Auch der Schiess-, Turn- und Fechtverband verzichteten auf eine Teilnahme – gegen den Willen vieler Athleten. Christian Kauter, Daniel Giger und François Suchanecki hatten 1972 und 1976 mit dem Degen-Team Silber bzw. Bronze gewonnen. Auch für Moritz Minder, Weltrekordhalter und Weltmeister mit der Freipistole, und Daniel Nipkow platzte der Traum von olympischem Edelmetall in Moskau.
Letztlich trat die Schweiz Delegation unter neutraler Flagge mit 82 Athleten an, unter ihnen die späteren Olympiasieger Jürg Röthlisberger und Robert Dill-Bundi. Auf den Einmarsch bei der Eröffnungsfeier verzichteten sie. Insgesamt nahmen 4485 Sportler und 1220 Sportlerinnen aus 80 Nationen an den erstmals in einem sozialistischen Land durchgeführten Spielen teil, 16 davon aus Afghanistan.

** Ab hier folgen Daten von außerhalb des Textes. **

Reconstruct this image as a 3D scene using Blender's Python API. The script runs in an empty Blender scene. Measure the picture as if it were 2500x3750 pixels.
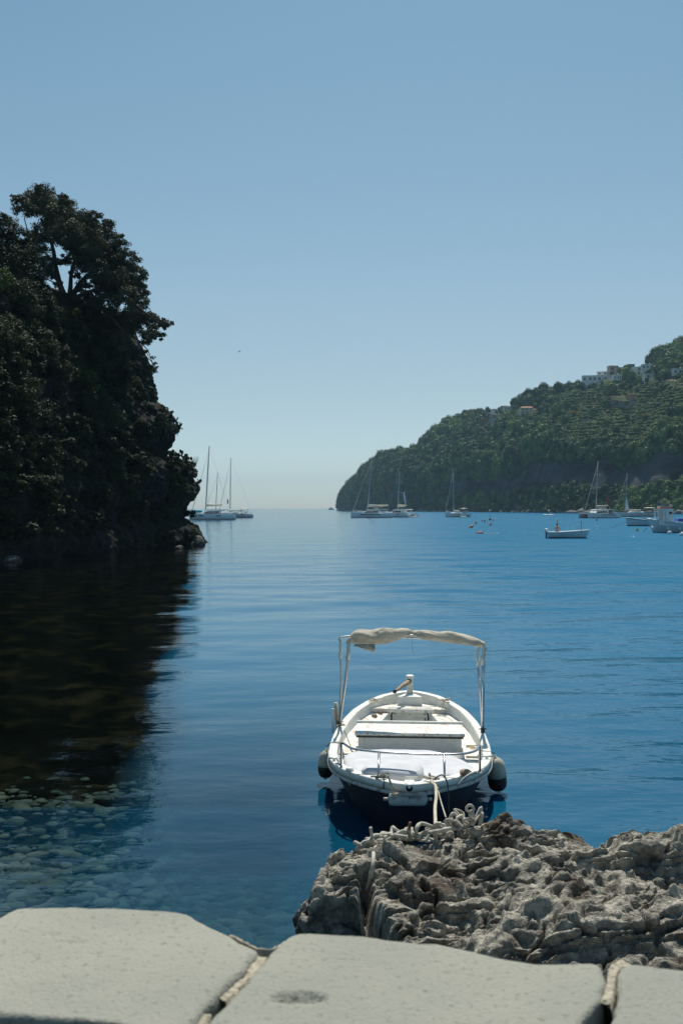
import bpy, math, random
import numpy as np
from mathutils import Vector, Matrix

sc = bpy.context.scene
# ---------------------------------------------------------------- camera
# photograph pixels (2500 x 3750) are used to measure; the lens is 36 mm on a 36 mm high sensor
H = 3.2                       # eye height above the water
F = 3750.0                    # focal length in photograph pixels
HY = 1861.0                   # row of the horizon
cam_d = bpy.data.cameras.new('camera'); cam = bpy.data.objects.new('camera', cam_d)
sc.collection.objects.link(cam); sc.camera = cam
cam.location = (0, 0, H); cam.rotation_euler = (math.radians(90), 0, 0)
cam_d.sensor_fit = 'VERTICAL'; cam_d.sensor_height = 36; cam_d.sensor_width = 24; cam_d.lens = 36
cam_d.shift_y = -14.0 / 3750; cam_d.clip_start = 0.05; cam_d.clip_end = 30000
cam_d.dof.use_dof = True; cam_d.dof.focus_distance = 12.5; cam_d.dof.aperture_fstop = 7.1
# ---------------------------------------------------------------- sky, sun, exposure
SUN_EL, SUN_AZ = 58.0, 6.0    # degrees; azimuth measured from straight ahead (+Y) to the right
world = bpy.data.worlds.new('World'); sc.world = world; world.use_nodes = True
wn = world.node_tree; wn.nodes.clear()
sky = wn.nodes.new('ShaderNodeTexSky'); sky.sky_type = 'NISHITA'; sky.sun_disc = False
sky.sun_elevation = math.radians(SUN_EL); sky.sun_rotation = math.radians(SUN_AZ)
sky.altitude = 0; sky.air_density = 0.85; sky.dust_density = 0.55; sky.ozone_density = 1.9
tint = wn.nodes.new('ShaderNodeMix'); tint.data_type = 'RGBA'; tint.blend_type = 'MULTIPLY'
tint.inputs[0].default_value = 1.0; tint.inputs[7].default_value = (0.82, 1.0, 0.915, 1)
bg = wn.nodes.new('ShaderNodeBackground'); bg.inputs[1].default_value = 0.085
wo = wn.nodes.new('ShaderNodeOutputWorld')
gc = wn.nodes.new('ShaderNodeTexCoord'); sx = wn.nodes.new('ShaderNodeSeparateXYZ'); rp = wn.nodes.new('ShaderNodeValToRGB')   # dusty summer air: whiter low down, deeper above
wn.links.new(gc.outputs['Generated'], sx.inputs[0]); wn.links.new(sx.outputs[2], rp.inputs[0]); wn.links.new(rp.outputs[0], tint.inputs[7]); rp.color_ramp.interpolation = 'B_SPLINE'
rp.color_ramp.elements[0].position = 0.0; rp.color_ramp.elements[0].color = (0.95, 1.07, 1.16, 1); rp.color_ramp.elements[1].position = 0.55; rp.color_ramp.elements[1].color = (0.62, 0.99, 0.90, 1)
e_ = rp.color_ramp.elements.new(0.09); e_.color = (0.80, 0.80, 0.72, 1)
e_ = rp.color_ramp.elements.new(0.22); e_.color = (1.0, 1.01, 0.84, 1)
wn.links.new(sky.outputs[0], tint.inputs[6]); wn.links.new(tint.outputs[2], bg.inputs[0]); wn.links.new(bg.outputs[0], wo.inputs[0])
sun_d = bpy.data.lights.new('sun', 'SUN'); sun = bpy.data.objects.new('sun', sun_d); sc.collection.objects.link(sun)
sun_d.energy = 4.1; sun_d.angle = math.radians(0.5); sun_d.color = (1.0, 0.955, 0.86)
sv = Vector((math.sin(math.radians(SUN_AZ)) * math.cos(math.radians(SUN_EL)), math.cos(math.radians(SUN_AZ)) * math.cos(math.radians(SUN_EL)), math.sin(math.radians(SUN_EL))))
sun.rotation_euler = (-sv).to_track_quat('-Z', 'Y').to_euler(); sun.location = (0, 0, 60)
sc.view_settings.view_transform = 'Standard'; sc.view_settings.look = 'None'
sc.view_settings.gamma = 1; sc.view_settings.exposure = 0.32; sc.view_settings.use_curve_mapping = False
sc.render.engine = 'CYCLES'
sc.cycles.use_denoising = True
sc.cycles.max_bounces = 6; sc.cycles.transparent_max_bounces = 12; sc.cycles.volume_bounces = 0
sc.cycles.caustics_reflective = False; sc.cycles.caustics_refractive = False
HAZE = 0.00012

rng = np.random.default_rng(7); random.seed(7)
def P(px, py, D): return Vector(((px - 1250.0) / F * D, D, H - (py - HY) / F * D))
def W(px, py, z=0.0):
    D = (H - z) * F / (py - HY); return Vector(((px - 1250.0) / F * D, D, z))

# ---------------------------------------------------------------- noise (numpy)
def _hash(ix, iy, iz, seed):
    h = (ix.astype(np.int64) * 374761393 + iy.astype(np.int64) * 668265263 + iz.astype(np.int64) * 2147483647 + seed * 1274126177) & 0xffffffff
    h = ((h ^ (h >> 13)) * 1274126177) & 0xffffffff
    h = (h ^ (h >> 16)) & 0xffffffff
    return h / 4294967295.0
def vnoise(p, seed=0):
    p = np.asarray(p, float); f = np.floor(p); i = f.astype(np.int64); t = p - f; t = t * t * t * (t * (t * 6 - 15) + 10)
    r = 0
    for dx in (0, 1):
        for dy in (0, 1):
            for dz in (0, 1):
                w = (t[..., 0] if dx else 1 - t[..., 0]) * (t[..., 1] if dy else 1 - t[..., 1]) * (t[..., 2] if dz else 1 - t[..., 2])
                r = r + w * _hash(i[..., 0] + dx, i[..., 1] + dy, i[..., 2] + dz, seed)
    return r * 2 - 1
def fbm(p, octs=4, seed=0, gain=0.5, lac=2.03):
    p = np.asarray(p, float); a = 1.0; s = 0; n = 0
    for k in range(octs):
        s = s + a * vnoise(p, seed + k * 17); n += a; a *= gain; p = p * lac + 11.3
    return s / n
def ridged(p, octs=4, seed=0):
    p = np.asarray(p, float); a = 1.0; s = 0; n = 0
    for k in range(octs):
        s = s + a * (1 - np.abs(vnoise(p, seed + k * 17)) * 2); n += a; a *= 0.5; p = p * 2.1 + 7.7
    return s / n
def worley(p, seed=0):
    p = np.asarray(p, float); i = np.floor(p).astype(np.int64); f1 = np.full(p.shape[:-1], 9.0); f2 = f1.copy(); cid = np.zeros(p.shape[:-1])
    for dx in (-1, 0, 1):
        for dy in (-1, 0, 1):
            for dz in (-1, 0, 1):
                c = i + np.array([dx, dy, dz])
                q = np.stack([c[..., k] + _hash(c[..., 0], c[..., 1], c[..., 2], seed + 31 * k) for k in range(3)], -1)
                d = np.sqrt(((p - q) ** 2).sum(-1)); h = _hash(c[..., 0], c[..., 1], c[..., 2], seed + 99)
                near = d < f1
                f2 = np.where(near, f1, np.minimum(f2, d)); cid = np.where(near, h, cid); f1 = np.where(near, d, f1)
    return f1, f2, cid

# ---------------------------------------------------------------- objects
def props(o, label=None, cat=None, group=None, kind=None):
    if label: o['label'] = label
    if cat: o['category'] = cat
    if group: o['group'] = group
    if kind: o['kind'] = kind
    return o
def thing(name, label, cat, loc=(0, 0, 0), rz=0.0, group=None):
    o = bpy.data.objects.new(name, None); sc.collection.objects.link(o)
    o.location = loc; o.rotation_euler = (0, 0, rz); o.empty_display_size = 0.3
    return props(o, label, cat, group)
def link(name, me, parent=None, loc=None, rot=None, scale=None):
    o = bpy.data.objects.new(name, me); sc.collection.objects.link(o)
    if parent is not None: o.parent = parent
    if loc is not None: o.location = loc
    if rot is not None: o.rotation_euler = rot
    if scale is not None: o.scale = scale if hasattr(scale, '__len__') else (scale,) * 3
    return o
def mesh_np(name, v, f, mats, smooth=False, fm=None):
    """v (n,3); f (m,k) all of one size"""
    v = np.ascontiguousarray(v, dtype=np.float32); f = np.ascontiguousarray(f, dtype=np.int32)
    me = bpy.data.meshes.new(name); me.vertices.add(len(v)); me.vertices.foreach_set('co', v.ravel())
    k = f.shape[1]; me.loops.add(f.size); me.loops.foreach_set('vertex_index', f.ravel())
    me.polygons.add(len(f)); me.polygons.foreach_set('loop_start', np.arange(0, f.size, k, dtype=np.int32))
    try: me.polygons.foreach_set('loop_total', np.full(len(f), k, dtype=np.int32))
    except Exception: pass
    if not isinstance(mats, (list, tuple)): mats = [mats]
    for m in mats: me.materials.append(m)
    if fm is not None: me.polygons.foreach_set('material_index', np.ascontiguousarray(fm, dtype=np.int32))
    me.polygons.foreach_set('use_smooth', np.full(len(f), smooth, dtype=bool))
    me.update(calc_edges=True); me.validate(); return me
def grid_faces(nu, nv, wrap_u=False, flip=False):
    a = np.arange(nu if wrap_u else nu - 1)[:, None]; b = np.arange(nv - 1)[None, :]
    a2 = (a + 1) % nu
    q = np.stack([a * nv + b, a2 * nv + b, a2 * nv + b + 1, a * nv + b + 1], -1).reshape(-1, 4)
    return q[:, ::-1] if flip else q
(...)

«Die Entpolitisierung des Sports und der olympischen Bewegung ist etwas, das angepackt werden muss», sagte der abtretende IOC-Präsident Lord Michael Killanin zum Auftakt der 83. IOC-Session im Bolschoi-Theater in Moskau. Wenige Tage später übte der Ire scharfe Kritik an den USA: «Jeder Boykott wirkt sich kontraproduktiv aus. Am meisten enttäuscht war ich bei meinem Besuch in Washington aber darüber, wie schlecht informiert sich Jimmy Carter über die Organisation des Sports in der Welt zeigte. Ich hatte das Gefühl, ausser American Football und Baseball würde er nichts kennen.»